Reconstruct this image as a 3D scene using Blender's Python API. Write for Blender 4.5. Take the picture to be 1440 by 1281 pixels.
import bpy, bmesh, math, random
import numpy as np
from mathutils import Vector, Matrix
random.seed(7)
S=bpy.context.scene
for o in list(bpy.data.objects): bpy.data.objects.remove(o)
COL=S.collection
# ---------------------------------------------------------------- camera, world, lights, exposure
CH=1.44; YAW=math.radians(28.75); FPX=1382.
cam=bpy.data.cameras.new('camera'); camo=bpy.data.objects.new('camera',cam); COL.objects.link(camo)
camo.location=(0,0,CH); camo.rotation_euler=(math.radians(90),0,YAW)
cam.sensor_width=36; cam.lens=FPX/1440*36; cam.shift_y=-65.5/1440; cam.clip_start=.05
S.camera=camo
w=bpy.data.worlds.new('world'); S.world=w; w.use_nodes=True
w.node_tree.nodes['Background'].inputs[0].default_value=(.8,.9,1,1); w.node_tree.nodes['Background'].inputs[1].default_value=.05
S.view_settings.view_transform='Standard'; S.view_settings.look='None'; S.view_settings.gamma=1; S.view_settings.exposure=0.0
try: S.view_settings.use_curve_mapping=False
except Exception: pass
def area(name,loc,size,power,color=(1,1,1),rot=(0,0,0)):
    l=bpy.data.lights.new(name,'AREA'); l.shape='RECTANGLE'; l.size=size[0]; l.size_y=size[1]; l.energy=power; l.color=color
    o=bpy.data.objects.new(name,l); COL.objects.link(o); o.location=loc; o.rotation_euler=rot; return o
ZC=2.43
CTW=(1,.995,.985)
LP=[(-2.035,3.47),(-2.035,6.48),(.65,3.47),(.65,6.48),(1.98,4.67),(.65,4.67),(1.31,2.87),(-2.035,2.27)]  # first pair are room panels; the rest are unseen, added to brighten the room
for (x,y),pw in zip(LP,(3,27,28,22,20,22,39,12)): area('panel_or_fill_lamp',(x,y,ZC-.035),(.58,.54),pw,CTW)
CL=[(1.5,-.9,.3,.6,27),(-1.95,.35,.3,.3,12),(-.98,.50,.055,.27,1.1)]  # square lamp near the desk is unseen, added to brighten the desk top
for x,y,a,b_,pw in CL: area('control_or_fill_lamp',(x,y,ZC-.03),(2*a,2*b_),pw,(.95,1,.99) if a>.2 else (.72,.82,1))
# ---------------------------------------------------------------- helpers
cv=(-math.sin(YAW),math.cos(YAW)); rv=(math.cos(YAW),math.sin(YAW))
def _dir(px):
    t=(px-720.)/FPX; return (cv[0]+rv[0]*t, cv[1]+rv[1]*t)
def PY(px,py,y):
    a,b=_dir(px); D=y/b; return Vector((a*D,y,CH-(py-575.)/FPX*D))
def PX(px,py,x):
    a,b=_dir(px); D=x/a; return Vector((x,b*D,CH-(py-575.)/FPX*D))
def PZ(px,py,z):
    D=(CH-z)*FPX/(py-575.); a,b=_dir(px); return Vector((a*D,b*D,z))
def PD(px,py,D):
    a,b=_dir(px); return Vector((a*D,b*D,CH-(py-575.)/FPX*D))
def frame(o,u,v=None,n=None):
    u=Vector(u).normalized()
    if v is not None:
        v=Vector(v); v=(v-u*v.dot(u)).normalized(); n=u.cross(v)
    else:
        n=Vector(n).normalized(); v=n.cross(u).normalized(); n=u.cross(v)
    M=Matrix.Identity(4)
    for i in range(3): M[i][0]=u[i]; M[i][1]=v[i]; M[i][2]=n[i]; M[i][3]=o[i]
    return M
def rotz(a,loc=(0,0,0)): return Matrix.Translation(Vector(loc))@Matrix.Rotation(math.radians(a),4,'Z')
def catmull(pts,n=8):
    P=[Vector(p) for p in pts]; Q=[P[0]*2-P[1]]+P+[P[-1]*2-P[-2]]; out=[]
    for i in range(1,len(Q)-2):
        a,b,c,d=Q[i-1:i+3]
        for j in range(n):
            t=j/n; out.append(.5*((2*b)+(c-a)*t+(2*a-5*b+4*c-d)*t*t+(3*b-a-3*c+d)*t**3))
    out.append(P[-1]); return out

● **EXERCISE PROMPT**
Repeat the data above exactly.

● **SOLVED EXERCISE**
Reconstruct this image as a 3D scene using Blender's Python API. Write for Blender 4.5. Take the picture to be 1440 by 1281 pixels.
import bpy, bmesh, math, random
import numpy as np
from mathutils import Vector, Matrix
random.seed(7)
S=bpy.context.scene
for o in list(bpy.data.objects): bpy.data.objects.remove(o)
COL=S.collection
# ---------------------------------------------------------------- camera, world, lights, exposure
CH=1.44; YAW=math.radians(28.75); FPX=1382.
cam=bpy.data.cameras.new('camera'); camo=bpy.data.objects.new('camera',cam); COL.objects.link(camo)
camo.location=(0,0,CH); camo.rotation_euler=(math.radians(90),0,YAW)
cam.sensor_width=36; cam.lens=FPX/1440*36; cam.shift_y=-65.5/1440; cam.clip_start=.05
S.camera=camo
w=bpy.data.worlds.new('world'); S.world=w; w.use_nodes=True
w.node_tree.nodes['Background'].inputs[0].default_value=(.8,.9,1,1); w.node_tree.nodes['Background'].inputs[1].default_value=.05
S.view_settings.view_transform='Standard'; S.view_settings.look='None'; S.view_settings.gamma=1; S.view_settings.exposure=0.0
try: S.view_settings.use_curve_mapping=False
except Exception: pass
def area(name,loc,size,power,color=(1,1,1),rot=(0,0,0)):
    l=bpy.data.lights.new(name,'AREA'); l.shape='RECTANGLE'; l.size=size[0]; l.size_y=size[1]; l.energy=power; l.color=color
    o=bpy.data.objects.new(name,l); COL.objects.link(o); o.location=loc; o.rotation_euler=rot; return o
ZC=2.43
CTW=(1,.995,.985)
LP=[(-2.035,3.47),(-2.035,6.48),(.65,3.47),(.65,6.48),(1.98,4.67),(.65,4.67),(1.31,2.87),(-2.035,2.27)]  # first pair are room panels; the rest are unseen, added to brighten the room
for (x,y),pw in zip(LP,(3,27,28,22,20,22,39,12)): area('panel_or_fill_lamp',(x,y,ZC-.035),(.58,.54),pw,CTW)
CL=[(1.5,-.9,.3,.6,27),(-1.95,.35,.3,.3,12),(-.98,.50,.055,.27,1.1)]  # square lamp near the desk is unseen, added to brighten the desk top
for x,y,a,b_,pw in CL: area('control_or_fill_lamp',(x,y,ZC-.03),(2*a,2*b_),pw,(.95,1,.99) if a>.2 else (.72,.82,1))
# ---------------------------------------------------------------- helpers
cv=(-math.sin(YAW),math.cos(YAW)); rv=(math.cos(YAW),math.sin(YAW))
def _dir(px):
    t=(px-720.)/FPX; return (cv[0]+rv[0]*t, cv[1]+rv[1]*t)
def PY(px,py,y):
    a,b=_dir(px); D=y/b; return Vector((a*D,y,CH-(py-575.)/FPX*D))
def PX(px,py,x):
    a,b=_dir(px); D=x/a; return Vector((x,b*D,CH-(py-575.)/FPX*D))
def PZ(px,py,z):
    D=(CH-z)*FPX/(py-575.); a,b=_dir(px); return Vector((a*D,b*D,z))
def PD(px,py,D):
    a,b=_dir(px); return Vector((a*D,b*D,CH-(py-575.)/FPX*D))
def frame(o,u,v=None,n=None):
    u=Vector(u).normalized()
    if v is not None:
        v=Vector(v); v=(v-u*v.dot(u)).normalized(); n=u.cross(v)
    else:
        n=Vector(n).normalized(); v=n.cross(u).normalized(); n=u.cross(v)
    M=Matrix.Identity(4)
    for i in range(3): M[i][0]=u[i]; M[i][1]=v[i]; M[i][2]=n[i]; M[i][3]=o[i]
    return M
def rotz(a,loc=(0,0,0)): return Matrix.Translation(Vector(loc))@Matrix.Rotation(math.radians(a),4,'Z')
def catmull(pts,n=8):
    P=[Vector(p) for p in pts]; Q=[P[0]*2-P[1]]+P+[P[-1]*2-P[-2]]; out=[]
    for i in range(1,len(Q)-2):
        a,b,c,d=Q[i-1:i+3]
        for j in range(n):
            t=j/n; out.append(.5*((2*b)+(c-a)*t+(2*a-5*b+4*c-d)*t*t+(3*b-a-3*c+d)*t**3))
    out.append(P[-1]); return out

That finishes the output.